In 2008, Eric Ries in his now world-famous book “Lean Startup” described a mindset and a set of principles intended to be used by startups. This was the beginning of the lean startup movement.
The core concept of lean startup includes learning, failing fast, and a build-measure-learn approach. Startups are fragile system aiming at validating a business model, or trying to find their ”product/market fit”. Startups are looking at creating exponential growth while reducing costs.
That approach has proven to be extremely useful and is now embraced by the whole ecosystem. The ”lean startup” terms kind of vanished of time, as it is now accepted that a startup has to be lean.
One of the techniques used by startups and enterprises during their phase of experimentation is called A/B testing.
The idea behind A/B testing is to do an experiment where you would test two versions of something and see which ones perform the best. As an example, we could build two versions of a webpage, drives 50% of our traffic to version A, drives the remaining 50% to version B, and see which one has the best conversion rate, or more explicitly, which ones sell the most.
Just as the lean startup approach, A/B testing became very popular, and is now present in most e-commerces websites, social networks and email campaigns.
The Lean startups approach and specifically A/B testing is about making a hypothesis, trying it in the wild, measure the results and finally decide what to do about it. This is exactly the kind of culture that you are trying to create with retrospective meetings. Of course, you are not here trying to optimize the click rate of a button, but a team-related metric.
If you think about it, the goal of the retrospective is to decide collectively about some actions, based on the belief that applying that actions will move the team forward toward a defined goal: That is the hypothesis.
Of course, during the next iteration, that action has to be applied, and its results measured and discussed. I proposed in the Feed the feedback loop article to take some time during each retrospective to collectively decide what to do with the past actions.
So, if you are new to agility and are more confident with technical optimizations, one way to define retrospective and the approach behind it is :
Retrospective is A/B testing applied to your team process
But please, continue reading ;-)
Done wrong, applying the A/B testing concept to your team can be extremely dangerous. Before trying to do so, you need to understand some key differences.
The first thing to understand before going further is that when you could by yourself decide to change the text of a button on a webpage, is that during a retrospective YOU don’t decide anything.
The team is responsible to reach a collective decision on actions that should be integrated into the next iteration. Not the manager, the product owner nor the retrospective facilitator: THE TEAM. Actually, that’s the whole goal of the meeting: Create a shared vision and collectively decide what we can do to improve the day to day work.

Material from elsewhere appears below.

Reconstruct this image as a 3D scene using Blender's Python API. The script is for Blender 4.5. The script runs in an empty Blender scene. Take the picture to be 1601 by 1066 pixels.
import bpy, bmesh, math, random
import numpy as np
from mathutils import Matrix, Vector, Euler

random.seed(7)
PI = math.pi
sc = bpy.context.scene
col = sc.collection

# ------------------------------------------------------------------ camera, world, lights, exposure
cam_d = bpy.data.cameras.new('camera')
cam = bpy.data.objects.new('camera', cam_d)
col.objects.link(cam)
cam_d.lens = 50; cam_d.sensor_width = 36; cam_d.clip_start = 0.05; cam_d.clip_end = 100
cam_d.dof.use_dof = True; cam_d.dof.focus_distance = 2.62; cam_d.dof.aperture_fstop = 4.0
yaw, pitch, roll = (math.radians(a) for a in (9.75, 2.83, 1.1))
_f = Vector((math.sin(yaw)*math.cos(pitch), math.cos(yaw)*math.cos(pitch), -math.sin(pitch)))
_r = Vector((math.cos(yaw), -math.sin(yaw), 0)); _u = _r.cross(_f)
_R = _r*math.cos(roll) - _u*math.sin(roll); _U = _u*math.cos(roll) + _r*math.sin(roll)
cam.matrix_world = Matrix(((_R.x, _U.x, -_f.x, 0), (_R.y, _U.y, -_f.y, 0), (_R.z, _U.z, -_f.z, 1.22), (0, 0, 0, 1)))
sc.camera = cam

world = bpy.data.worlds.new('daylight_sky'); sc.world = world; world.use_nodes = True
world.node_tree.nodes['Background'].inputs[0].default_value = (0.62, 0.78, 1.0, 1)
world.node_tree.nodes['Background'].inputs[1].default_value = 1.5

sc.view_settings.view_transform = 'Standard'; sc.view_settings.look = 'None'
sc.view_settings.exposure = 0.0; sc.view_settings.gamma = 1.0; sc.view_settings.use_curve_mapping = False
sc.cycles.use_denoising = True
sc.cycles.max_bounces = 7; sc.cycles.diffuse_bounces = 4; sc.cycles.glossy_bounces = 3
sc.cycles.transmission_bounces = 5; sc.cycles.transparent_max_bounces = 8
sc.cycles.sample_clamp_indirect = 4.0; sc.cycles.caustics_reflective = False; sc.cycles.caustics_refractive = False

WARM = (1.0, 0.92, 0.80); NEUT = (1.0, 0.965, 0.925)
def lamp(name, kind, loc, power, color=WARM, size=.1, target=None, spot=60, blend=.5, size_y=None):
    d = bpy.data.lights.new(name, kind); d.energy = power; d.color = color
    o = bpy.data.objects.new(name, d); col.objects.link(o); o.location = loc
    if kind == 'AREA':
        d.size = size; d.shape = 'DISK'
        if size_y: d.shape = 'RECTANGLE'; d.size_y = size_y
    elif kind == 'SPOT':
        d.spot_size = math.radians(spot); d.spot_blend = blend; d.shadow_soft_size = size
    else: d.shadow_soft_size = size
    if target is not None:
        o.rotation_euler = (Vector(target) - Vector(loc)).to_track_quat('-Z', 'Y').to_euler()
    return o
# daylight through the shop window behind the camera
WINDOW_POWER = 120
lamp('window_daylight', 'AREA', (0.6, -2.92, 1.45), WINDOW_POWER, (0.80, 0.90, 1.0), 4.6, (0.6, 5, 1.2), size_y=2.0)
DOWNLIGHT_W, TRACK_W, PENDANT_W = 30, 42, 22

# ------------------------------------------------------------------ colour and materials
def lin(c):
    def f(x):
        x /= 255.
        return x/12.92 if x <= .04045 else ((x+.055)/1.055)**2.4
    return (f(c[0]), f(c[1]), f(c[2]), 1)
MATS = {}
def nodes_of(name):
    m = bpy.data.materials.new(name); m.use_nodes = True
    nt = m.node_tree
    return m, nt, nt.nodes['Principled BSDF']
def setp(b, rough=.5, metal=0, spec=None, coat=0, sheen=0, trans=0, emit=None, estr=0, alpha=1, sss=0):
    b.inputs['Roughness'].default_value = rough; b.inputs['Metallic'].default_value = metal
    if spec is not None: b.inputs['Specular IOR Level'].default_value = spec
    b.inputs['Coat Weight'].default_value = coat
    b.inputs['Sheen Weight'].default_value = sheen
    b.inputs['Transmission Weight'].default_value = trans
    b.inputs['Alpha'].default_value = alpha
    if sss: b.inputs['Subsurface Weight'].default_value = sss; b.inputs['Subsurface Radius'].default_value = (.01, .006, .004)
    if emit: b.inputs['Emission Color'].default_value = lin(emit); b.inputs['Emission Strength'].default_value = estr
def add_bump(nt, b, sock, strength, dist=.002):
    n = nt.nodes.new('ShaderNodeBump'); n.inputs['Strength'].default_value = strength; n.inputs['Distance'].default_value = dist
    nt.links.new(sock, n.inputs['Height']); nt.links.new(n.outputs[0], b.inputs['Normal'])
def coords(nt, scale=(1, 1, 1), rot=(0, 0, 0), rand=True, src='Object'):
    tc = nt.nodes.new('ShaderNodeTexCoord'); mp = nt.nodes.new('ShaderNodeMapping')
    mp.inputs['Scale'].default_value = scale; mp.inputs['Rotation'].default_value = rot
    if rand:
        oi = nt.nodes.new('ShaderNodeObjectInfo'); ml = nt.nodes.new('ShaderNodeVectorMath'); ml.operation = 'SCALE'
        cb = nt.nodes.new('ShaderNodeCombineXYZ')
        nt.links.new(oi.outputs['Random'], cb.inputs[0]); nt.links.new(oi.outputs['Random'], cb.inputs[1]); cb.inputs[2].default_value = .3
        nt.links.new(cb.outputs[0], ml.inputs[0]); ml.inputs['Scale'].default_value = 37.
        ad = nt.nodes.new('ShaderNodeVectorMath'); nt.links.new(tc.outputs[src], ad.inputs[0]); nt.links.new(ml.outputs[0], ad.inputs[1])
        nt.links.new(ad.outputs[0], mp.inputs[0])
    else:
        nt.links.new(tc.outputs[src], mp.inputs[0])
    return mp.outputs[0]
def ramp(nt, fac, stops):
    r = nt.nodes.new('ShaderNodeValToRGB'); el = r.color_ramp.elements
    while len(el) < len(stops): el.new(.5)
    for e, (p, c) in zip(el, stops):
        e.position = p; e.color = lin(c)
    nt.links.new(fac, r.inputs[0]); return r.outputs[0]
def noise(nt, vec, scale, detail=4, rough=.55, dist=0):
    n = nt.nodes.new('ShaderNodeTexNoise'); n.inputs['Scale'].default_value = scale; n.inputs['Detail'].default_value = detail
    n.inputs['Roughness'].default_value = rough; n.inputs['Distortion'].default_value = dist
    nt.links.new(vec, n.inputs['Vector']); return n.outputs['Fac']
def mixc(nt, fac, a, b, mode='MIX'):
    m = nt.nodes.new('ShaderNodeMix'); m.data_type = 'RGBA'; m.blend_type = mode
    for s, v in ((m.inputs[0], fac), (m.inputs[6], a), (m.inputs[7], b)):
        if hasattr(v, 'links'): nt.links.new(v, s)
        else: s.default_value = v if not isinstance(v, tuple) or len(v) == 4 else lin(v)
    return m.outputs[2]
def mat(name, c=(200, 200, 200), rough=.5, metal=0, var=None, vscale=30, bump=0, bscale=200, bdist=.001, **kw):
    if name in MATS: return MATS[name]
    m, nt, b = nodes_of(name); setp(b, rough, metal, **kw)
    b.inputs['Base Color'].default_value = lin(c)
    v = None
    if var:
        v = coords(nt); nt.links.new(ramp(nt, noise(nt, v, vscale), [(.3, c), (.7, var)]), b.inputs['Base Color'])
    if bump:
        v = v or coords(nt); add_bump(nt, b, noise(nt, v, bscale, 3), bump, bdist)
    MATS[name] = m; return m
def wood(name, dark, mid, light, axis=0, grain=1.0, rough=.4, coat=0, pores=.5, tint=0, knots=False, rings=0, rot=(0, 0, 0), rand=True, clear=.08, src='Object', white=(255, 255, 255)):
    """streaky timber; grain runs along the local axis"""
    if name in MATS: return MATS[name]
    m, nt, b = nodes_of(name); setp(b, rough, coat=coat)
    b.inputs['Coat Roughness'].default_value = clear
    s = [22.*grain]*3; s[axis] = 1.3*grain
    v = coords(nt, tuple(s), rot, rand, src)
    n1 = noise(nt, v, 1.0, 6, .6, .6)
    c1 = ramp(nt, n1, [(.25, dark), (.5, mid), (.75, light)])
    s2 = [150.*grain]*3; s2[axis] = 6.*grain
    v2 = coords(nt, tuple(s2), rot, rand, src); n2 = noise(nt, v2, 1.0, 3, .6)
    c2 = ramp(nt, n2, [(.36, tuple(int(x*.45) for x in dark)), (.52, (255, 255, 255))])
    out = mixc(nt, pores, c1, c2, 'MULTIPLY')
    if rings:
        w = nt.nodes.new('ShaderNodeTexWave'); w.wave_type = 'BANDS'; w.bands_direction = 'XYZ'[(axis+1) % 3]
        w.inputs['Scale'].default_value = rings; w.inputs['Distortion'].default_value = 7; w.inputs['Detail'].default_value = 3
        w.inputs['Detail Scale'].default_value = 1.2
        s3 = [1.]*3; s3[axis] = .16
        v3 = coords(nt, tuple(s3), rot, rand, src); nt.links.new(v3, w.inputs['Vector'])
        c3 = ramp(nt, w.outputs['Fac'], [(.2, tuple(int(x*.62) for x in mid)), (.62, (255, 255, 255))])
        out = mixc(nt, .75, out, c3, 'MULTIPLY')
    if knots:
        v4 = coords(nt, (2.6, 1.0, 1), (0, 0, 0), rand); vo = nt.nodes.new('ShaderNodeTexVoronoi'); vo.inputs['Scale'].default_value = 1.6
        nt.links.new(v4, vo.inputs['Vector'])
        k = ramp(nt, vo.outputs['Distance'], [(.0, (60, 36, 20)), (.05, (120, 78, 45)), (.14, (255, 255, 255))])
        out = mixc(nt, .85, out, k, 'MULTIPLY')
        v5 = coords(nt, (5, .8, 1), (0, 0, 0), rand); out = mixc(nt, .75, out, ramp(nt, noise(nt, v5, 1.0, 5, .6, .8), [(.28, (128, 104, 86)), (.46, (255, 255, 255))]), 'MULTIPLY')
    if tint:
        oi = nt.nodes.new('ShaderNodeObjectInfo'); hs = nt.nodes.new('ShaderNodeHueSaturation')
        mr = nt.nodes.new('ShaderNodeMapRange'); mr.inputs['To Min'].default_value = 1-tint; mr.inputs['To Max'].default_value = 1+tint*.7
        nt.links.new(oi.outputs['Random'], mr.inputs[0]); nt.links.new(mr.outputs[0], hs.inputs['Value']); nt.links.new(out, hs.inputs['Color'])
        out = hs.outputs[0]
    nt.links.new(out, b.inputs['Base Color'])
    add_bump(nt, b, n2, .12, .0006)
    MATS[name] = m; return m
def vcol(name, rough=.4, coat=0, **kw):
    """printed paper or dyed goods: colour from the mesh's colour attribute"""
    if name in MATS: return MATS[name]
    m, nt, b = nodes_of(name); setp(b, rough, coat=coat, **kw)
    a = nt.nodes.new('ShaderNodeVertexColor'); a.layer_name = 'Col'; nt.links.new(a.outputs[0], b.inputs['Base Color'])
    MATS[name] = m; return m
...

Because humans matters, are not machines and have FEELINGS the velocity and impact of changes should carefully be taken into consideration.

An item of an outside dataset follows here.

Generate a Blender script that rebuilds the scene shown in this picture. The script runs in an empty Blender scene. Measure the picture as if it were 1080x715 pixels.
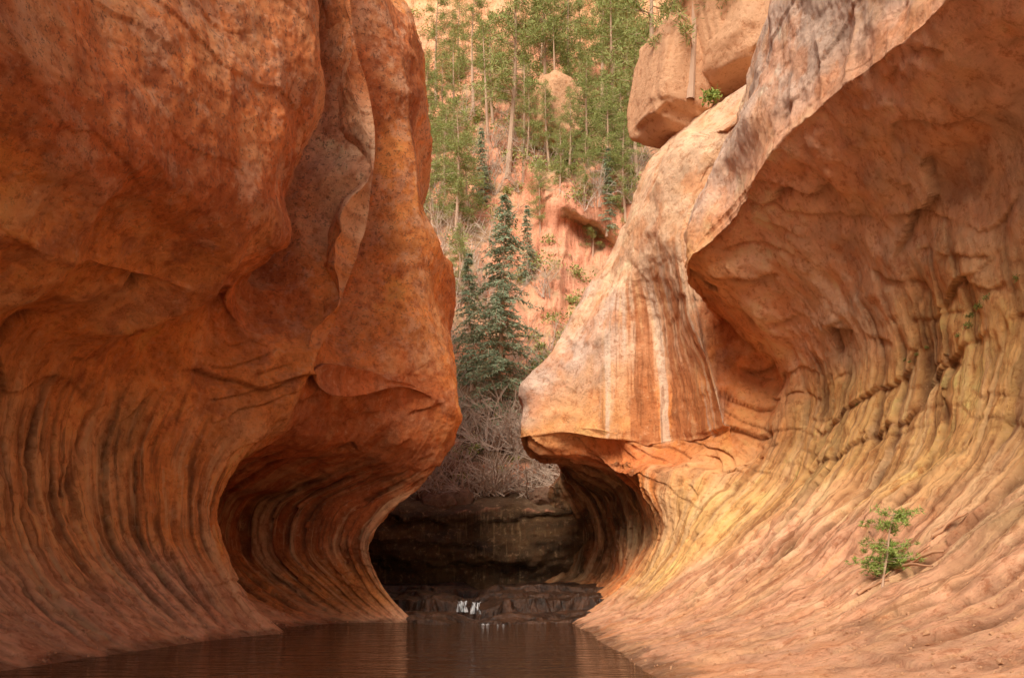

Secondly, you also want to reconsider what is the metric that you are trying to optimize. When A/B testing is about focusing on one core metric at a time, here the metrics will be more diffused.

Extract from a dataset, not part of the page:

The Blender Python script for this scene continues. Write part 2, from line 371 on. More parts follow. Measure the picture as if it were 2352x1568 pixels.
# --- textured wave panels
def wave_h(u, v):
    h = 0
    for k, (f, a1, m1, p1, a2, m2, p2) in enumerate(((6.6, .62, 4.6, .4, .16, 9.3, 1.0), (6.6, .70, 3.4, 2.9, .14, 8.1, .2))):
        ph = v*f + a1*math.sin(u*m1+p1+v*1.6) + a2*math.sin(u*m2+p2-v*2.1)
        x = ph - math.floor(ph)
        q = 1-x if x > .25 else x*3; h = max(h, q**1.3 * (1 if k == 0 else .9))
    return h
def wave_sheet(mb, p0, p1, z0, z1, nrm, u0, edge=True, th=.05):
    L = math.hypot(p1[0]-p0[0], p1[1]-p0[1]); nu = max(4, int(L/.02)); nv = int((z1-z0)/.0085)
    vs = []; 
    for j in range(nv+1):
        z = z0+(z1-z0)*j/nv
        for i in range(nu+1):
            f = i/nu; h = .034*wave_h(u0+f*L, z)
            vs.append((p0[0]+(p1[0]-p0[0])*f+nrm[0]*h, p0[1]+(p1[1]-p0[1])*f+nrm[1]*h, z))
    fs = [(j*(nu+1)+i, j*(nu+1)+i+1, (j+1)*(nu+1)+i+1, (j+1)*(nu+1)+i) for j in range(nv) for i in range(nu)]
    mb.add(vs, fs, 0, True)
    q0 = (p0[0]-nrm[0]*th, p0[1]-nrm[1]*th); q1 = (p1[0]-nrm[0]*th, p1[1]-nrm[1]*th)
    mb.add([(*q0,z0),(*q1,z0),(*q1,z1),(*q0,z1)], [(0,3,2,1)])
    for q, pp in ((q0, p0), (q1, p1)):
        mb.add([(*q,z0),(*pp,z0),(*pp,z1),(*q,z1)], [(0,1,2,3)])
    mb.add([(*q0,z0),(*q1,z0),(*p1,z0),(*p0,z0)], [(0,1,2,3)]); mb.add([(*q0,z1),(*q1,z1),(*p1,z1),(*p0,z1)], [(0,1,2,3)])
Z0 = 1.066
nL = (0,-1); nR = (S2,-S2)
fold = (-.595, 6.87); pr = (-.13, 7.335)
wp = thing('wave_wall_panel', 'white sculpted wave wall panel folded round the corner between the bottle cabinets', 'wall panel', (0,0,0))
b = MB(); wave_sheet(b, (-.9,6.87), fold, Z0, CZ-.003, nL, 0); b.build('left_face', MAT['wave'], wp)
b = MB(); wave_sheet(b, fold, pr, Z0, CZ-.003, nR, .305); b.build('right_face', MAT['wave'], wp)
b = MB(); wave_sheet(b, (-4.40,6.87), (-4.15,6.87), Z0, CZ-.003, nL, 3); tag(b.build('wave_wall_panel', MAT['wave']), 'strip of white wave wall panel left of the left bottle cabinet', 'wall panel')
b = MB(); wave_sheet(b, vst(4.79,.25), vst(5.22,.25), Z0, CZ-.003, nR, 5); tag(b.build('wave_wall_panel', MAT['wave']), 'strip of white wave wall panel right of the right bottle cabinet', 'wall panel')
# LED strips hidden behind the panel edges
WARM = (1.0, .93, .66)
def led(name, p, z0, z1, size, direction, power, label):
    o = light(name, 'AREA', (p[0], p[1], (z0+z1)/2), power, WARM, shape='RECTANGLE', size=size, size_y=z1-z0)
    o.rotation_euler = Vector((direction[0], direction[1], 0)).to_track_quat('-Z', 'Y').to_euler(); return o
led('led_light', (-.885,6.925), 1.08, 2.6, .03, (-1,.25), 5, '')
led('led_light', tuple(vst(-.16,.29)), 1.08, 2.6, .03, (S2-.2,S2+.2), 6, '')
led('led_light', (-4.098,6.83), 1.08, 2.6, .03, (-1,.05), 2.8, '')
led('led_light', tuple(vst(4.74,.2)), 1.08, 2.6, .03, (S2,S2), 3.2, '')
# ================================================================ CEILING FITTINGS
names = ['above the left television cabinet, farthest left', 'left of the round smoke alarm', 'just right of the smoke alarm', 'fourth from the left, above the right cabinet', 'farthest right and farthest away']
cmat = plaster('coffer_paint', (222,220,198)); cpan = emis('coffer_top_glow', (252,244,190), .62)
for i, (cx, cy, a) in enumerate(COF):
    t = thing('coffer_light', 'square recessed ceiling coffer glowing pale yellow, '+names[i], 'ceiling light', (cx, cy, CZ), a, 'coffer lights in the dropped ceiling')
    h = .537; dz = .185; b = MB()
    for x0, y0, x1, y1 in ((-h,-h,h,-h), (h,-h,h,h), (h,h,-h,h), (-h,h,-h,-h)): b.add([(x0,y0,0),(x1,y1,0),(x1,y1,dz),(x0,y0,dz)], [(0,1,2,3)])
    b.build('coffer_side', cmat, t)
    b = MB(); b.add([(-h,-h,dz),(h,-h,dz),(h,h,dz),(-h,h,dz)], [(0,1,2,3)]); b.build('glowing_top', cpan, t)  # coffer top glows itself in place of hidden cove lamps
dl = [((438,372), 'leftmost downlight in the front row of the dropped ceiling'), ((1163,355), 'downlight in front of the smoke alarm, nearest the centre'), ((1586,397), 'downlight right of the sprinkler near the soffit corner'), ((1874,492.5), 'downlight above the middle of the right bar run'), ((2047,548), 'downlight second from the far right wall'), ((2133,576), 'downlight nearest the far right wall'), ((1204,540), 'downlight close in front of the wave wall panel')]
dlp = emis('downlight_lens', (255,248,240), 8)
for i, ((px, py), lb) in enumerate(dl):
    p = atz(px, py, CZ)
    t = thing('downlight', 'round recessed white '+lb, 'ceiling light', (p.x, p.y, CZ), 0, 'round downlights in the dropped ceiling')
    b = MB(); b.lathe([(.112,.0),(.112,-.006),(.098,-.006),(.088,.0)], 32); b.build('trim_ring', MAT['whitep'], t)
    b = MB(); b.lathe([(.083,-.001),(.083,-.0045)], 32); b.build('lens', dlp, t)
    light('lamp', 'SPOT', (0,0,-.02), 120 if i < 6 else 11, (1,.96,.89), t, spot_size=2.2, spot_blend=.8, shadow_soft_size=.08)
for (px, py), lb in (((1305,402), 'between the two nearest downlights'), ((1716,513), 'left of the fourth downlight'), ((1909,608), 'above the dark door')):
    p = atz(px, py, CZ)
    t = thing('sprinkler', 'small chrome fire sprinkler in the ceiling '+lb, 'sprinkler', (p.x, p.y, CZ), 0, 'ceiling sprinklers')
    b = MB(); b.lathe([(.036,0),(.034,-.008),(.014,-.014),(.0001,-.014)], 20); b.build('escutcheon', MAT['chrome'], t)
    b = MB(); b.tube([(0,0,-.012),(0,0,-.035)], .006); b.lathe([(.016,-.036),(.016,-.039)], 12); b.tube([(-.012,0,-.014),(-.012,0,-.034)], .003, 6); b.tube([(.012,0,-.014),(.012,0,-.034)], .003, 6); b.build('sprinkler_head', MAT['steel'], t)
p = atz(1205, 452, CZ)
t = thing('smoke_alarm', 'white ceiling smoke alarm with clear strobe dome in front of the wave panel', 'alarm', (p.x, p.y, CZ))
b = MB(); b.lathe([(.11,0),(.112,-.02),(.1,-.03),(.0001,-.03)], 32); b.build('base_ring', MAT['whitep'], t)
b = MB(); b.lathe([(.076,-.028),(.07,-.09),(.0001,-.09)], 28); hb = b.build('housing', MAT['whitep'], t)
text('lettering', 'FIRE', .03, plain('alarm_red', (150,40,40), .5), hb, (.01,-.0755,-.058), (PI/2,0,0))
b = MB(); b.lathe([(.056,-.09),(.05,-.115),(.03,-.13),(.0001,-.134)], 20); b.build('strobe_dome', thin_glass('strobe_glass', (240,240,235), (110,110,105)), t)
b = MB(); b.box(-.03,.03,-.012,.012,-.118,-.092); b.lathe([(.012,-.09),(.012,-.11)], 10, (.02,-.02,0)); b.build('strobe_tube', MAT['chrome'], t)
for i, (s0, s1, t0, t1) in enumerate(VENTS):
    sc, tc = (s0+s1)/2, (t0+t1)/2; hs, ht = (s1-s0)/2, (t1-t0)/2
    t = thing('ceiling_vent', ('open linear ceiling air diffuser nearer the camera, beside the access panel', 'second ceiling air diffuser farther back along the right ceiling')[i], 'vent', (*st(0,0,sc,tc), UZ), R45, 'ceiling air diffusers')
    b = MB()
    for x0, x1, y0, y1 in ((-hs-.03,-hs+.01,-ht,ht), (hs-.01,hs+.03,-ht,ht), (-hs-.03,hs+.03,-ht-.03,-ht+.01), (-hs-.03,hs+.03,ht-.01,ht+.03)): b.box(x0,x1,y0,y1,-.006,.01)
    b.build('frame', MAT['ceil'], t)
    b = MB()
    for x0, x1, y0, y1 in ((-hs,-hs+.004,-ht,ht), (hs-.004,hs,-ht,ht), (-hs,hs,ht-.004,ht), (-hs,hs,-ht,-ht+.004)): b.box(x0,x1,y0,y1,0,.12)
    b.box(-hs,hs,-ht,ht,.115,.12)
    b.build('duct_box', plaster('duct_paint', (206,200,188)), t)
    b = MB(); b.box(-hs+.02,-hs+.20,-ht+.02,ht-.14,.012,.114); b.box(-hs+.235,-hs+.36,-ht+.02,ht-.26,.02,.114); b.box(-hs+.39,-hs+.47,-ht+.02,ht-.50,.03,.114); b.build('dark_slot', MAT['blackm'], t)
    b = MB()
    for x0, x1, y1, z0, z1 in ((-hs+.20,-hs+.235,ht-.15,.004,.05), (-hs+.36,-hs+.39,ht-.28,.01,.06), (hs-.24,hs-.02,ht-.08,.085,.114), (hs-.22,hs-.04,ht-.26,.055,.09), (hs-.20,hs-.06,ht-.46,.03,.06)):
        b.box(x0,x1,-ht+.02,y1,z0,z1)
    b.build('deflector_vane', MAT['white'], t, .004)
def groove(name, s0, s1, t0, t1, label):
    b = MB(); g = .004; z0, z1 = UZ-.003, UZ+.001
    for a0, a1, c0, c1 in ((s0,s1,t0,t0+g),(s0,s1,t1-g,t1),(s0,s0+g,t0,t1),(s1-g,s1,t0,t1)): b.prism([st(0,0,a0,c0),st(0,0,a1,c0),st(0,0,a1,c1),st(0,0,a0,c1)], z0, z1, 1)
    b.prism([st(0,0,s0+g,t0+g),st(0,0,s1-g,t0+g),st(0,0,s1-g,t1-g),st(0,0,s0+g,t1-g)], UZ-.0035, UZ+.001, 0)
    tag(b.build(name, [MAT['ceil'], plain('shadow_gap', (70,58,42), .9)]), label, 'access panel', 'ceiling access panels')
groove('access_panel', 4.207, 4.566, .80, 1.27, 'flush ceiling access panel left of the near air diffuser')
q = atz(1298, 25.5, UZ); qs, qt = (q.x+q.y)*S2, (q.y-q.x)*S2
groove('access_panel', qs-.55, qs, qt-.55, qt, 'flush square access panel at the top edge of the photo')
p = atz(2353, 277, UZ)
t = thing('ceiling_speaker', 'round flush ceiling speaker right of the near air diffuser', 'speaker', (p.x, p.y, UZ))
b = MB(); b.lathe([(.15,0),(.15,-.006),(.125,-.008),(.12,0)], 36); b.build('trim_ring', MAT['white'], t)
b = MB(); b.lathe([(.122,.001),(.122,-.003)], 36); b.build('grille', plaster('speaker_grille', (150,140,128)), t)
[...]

Sometimes you can’t measure things scientifically, and should rely on simples questions such as
“Are you happy with that change ?”
or
“Do you think we should go back to our previous process ?“.
But for sure, you don’t want to measure solely your team velocity or happiness.
One important point of divergence with A/B testing, and linked to the somewhat less scientific approach, is that with a team, you can’t really create two parallels universes wherein one on them, the team will do A, in the second one, people will do B, wait for one iteration, and see which one performed the best. You are part of one team, that can only have one reality at a time. On top of that, the team exists in a much broader system with no control or so on it.
The team should adapt over time to this moving environment. Moreover, the team also evolves. The team can grow, welcome new members, say goodbye to others. People’s priorities and vision can also change over time. That means that because of that, you will have to adapt constantly. The only way to nail it is to adopt this collaborative learning spirit. Welcome to the retrospective revolution.